La notion de loi qui nous est familière fit son apparition en Occident avec l’émergence des religions monothéistes. Les lois qui dictaient le comportement des systèmes physiques ne leur étaient plus inhérentes, mais imposées de l’extérieur par un Être suprême. La nature devint un domaine gouverné par Dieu à coups de décrets divins. Quand la science moderne émergea en Europe au XVIe siècle, les premiers hommes de science travaillaient avec la conviction que l’ordre et les régularités de la nature reflétaient le vaste plan d’un Dieu créateur et dispensateur de lois, et qu’ils exaltaient sa gloire en révélant ce plan. L’astronome et grand mystique allemand Johannes Kepler rechercha ainsi la perfection de Dieu dans les mouvements des planètes. Pour le physicien anglais Isaac Newton, l’univers était une vaste machine réglée de façon extrêmement précise par un Dieu-ingénieur rationnel. Dieu était source et garant de toute la rationalité de la nature, rationalité qui permettait à la raison humaine – elle-même don de Dieu – d’appréhender le cosmos. Galilée introduisit la méthode scientifique en affirmant que le but de la science est de rechercher des relations quantitatives entre des phénomènes physiques a priori déconnectés, et que cette recherche doit être fondée sur l’observation et l’expérimentation.

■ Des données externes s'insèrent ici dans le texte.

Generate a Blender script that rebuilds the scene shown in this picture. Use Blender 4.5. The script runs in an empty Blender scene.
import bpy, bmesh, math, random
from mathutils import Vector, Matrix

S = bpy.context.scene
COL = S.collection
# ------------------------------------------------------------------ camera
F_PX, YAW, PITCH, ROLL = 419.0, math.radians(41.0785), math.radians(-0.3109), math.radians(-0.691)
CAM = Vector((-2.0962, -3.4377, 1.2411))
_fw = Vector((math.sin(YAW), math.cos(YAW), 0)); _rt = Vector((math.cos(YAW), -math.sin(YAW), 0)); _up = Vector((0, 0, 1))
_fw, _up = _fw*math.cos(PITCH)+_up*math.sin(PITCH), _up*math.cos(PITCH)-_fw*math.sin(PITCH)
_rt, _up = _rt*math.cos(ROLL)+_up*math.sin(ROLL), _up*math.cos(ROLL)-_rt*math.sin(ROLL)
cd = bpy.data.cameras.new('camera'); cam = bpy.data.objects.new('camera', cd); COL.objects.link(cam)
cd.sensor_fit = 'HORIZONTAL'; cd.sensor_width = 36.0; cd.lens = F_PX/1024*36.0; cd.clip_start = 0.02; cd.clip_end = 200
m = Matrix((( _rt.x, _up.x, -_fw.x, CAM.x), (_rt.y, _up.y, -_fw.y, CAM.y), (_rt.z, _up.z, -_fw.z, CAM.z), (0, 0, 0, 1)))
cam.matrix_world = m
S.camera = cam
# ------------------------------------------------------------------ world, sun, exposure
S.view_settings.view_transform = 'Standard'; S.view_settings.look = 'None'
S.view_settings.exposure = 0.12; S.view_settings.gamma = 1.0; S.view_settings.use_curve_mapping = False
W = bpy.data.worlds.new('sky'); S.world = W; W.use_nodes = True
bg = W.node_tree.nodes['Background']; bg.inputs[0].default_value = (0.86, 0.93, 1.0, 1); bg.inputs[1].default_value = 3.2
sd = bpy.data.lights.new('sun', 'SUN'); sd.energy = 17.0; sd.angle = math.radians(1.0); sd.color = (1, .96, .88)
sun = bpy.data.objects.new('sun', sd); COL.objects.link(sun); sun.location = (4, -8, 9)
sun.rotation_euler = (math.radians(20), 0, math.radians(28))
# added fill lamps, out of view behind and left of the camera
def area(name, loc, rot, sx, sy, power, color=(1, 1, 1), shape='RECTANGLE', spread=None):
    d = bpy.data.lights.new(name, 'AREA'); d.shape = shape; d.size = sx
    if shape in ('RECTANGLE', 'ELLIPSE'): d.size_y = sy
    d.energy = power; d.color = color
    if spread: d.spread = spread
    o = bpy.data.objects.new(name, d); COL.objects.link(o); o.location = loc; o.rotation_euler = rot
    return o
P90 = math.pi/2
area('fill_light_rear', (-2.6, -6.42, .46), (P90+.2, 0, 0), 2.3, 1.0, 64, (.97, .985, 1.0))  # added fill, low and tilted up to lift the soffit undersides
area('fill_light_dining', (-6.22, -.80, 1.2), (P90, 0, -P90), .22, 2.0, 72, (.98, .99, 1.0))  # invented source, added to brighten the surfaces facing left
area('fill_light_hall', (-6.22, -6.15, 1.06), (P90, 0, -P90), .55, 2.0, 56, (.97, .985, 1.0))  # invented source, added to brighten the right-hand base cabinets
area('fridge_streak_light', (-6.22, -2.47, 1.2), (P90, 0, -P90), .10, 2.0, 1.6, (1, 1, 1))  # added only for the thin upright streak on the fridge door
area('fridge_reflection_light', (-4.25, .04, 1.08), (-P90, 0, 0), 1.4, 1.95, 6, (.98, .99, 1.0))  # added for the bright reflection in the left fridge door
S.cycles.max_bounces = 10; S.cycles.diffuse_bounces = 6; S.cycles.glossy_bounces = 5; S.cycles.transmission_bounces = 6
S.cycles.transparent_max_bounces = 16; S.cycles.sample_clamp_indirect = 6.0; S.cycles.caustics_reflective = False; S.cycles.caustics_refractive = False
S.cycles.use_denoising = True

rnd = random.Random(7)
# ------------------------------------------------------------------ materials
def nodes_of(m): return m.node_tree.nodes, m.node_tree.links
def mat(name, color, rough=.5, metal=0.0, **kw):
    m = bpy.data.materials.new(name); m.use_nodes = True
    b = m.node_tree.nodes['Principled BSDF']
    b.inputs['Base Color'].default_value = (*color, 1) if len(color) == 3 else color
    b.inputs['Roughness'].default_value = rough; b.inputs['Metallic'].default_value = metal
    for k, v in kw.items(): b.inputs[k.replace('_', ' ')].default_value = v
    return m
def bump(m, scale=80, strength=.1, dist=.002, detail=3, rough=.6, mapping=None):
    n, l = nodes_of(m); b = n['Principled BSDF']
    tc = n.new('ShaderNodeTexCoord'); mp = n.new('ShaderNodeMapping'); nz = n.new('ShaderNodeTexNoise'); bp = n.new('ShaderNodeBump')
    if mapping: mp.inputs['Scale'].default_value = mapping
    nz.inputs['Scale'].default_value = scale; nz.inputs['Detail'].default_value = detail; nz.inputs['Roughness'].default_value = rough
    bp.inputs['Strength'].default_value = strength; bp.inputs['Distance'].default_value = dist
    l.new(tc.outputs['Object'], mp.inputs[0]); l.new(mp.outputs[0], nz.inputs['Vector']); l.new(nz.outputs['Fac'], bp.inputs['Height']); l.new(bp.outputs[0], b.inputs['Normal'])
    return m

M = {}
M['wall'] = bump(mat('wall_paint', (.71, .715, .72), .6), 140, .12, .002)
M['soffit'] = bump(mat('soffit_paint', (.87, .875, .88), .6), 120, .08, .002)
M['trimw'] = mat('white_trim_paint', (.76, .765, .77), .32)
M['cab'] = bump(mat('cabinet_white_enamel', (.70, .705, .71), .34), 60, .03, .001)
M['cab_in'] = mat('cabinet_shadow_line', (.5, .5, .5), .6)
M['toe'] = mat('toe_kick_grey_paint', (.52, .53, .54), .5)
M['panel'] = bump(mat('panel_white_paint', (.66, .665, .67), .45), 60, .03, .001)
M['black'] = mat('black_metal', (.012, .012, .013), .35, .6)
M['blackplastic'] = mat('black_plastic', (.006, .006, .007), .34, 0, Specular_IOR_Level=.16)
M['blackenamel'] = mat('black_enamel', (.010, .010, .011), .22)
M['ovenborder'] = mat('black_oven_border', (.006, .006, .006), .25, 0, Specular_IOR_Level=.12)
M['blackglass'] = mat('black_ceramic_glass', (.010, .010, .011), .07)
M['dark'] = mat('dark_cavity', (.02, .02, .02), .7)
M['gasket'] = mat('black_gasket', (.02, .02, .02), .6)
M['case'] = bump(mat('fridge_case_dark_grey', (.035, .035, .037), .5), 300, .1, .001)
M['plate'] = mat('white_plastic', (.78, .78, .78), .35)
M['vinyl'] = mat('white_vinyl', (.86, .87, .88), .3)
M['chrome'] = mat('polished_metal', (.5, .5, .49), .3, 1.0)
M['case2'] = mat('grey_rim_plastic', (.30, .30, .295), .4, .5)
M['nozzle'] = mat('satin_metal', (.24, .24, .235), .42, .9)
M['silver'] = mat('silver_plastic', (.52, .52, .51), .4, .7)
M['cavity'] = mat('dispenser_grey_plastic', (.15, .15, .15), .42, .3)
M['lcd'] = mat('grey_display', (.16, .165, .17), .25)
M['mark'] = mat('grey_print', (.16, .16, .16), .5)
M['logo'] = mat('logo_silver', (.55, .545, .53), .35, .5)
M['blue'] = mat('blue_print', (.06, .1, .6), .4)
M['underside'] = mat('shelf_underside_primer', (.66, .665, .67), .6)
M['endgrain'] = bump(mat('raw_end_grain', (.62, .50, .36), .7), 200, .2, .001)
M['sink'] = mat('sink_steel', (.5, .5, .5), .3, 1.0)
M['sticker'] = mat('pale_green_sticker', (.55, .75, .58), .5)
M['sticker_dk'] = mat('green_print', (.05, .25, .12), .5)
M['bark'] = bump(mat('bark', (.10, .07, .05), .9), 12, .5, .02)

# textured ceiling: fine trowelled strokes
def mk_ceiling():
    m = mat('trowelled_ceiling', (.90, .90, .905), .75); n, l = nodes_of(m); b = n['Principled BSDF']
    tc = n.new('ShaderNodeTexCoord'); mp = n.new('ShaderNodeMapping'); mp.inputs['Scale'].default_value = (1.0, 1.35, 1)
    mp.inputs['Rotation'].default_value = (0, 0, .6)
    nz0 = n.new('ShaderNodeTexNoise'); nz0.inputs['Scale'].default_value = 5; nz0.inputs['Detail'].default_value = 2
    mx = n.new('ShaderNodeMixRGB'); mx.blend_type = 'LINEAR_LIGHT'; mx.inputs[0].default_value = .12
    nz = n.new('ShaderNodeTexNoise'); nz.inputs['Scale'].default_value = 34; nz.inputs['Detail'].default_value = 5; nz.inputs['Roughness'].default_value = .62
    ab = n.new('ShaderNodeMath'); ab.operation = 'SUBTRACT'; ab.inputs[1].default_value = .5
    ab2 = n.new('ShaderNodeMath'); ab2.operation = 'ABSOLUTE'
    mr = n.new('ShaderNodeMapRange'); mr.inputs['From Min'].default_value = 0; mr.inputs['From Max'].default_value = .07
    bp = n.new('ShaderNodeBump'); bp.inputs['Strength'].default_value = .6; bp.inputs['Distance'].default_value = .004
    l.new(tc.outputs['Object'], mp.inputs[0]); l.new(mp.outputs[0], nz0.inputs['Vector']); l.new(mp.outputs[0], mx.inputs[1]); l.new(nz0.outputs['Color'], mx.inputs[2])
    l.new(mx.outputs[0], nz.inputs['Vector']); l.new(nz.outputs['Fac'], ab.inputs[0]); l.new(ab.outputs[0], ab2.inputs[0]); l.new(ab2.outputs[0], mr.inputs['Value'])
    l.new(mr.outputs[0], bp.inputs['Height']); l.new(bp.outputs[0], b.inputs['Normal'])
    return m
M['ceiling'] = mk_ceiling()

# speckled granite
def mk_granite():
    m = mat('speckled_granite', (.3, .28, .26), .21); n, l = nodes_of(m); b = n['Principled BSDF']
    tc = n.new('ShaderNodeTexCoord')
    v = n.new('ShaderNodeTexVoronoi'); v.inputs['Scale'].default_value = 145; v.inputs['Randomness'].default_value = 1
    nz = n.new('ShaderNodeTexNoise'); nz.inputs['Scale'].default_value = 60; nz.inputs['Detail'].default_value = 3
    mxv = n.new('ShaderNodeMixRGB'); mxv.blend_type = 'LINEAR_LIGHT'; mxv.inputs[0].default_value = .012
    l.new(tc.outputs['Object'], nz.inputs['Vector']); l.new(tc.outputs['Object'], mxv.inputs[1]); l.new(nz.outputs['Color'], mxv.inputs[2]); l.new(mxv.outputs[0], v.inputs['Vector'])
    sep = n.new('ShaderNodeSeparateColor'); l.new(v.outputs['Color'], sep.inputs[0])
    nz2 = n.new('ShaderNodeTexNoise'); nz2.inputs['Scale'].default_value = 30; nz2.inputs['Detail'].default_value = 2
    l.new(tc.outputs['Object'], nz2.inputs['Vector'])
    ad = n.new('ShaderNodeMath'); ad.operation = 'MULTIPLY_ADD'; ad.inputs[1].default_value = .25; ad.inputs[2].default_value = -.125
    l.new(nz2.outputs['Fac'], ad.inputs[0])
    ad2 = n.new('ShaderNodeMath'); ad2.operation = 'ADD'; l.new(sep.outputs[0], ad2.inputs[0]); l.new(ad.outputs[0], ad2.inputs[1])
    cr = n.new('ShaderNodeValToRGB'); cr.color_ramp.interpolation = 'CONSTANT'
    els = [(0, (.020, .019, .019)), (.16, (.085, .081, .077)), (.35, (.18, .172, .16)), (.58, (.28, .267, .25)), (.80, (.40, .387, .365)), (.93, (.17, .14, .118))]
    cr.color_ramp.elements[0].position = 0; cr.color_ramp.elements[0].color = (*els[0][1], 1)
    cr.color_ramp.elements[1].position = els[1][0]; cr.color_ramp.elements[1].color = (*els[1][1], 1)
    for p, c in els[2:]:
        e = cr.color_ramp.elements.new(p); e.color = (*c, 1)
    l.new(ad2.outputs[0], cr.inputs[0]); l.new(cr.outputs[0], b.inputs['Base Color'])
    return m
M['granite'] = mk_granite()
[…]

Parce que la machine, une fois remontée, fonctionnait d’elle-même, Dieu s’éloigna de plus en plus. La raison régnait en maître, reléguant la foi au second plan. Jusqu’au jour où Dieu ne fut plus nécessaire. À la fin du XVIIIe siècle, en réponse à Napoléon Bonaparte qui lui reprochait de n’avoir pas mentionné une seule fois le Grand Architecte dans son ouvrage La Mécanique céleste, le marquis Pierre Simon de Laplace s’écria : « Sire, je n’ai pas besoin de cette hypothèse ! » Depuis, science et religion n’ont cessé de s’éloigner l’une de l’autre. Aujourd’hui, la plupart des scientifiques étudient les régularités de la nature, qu’ils appellent « lois », sans se poser – du moins publiquement – la question de leur origine.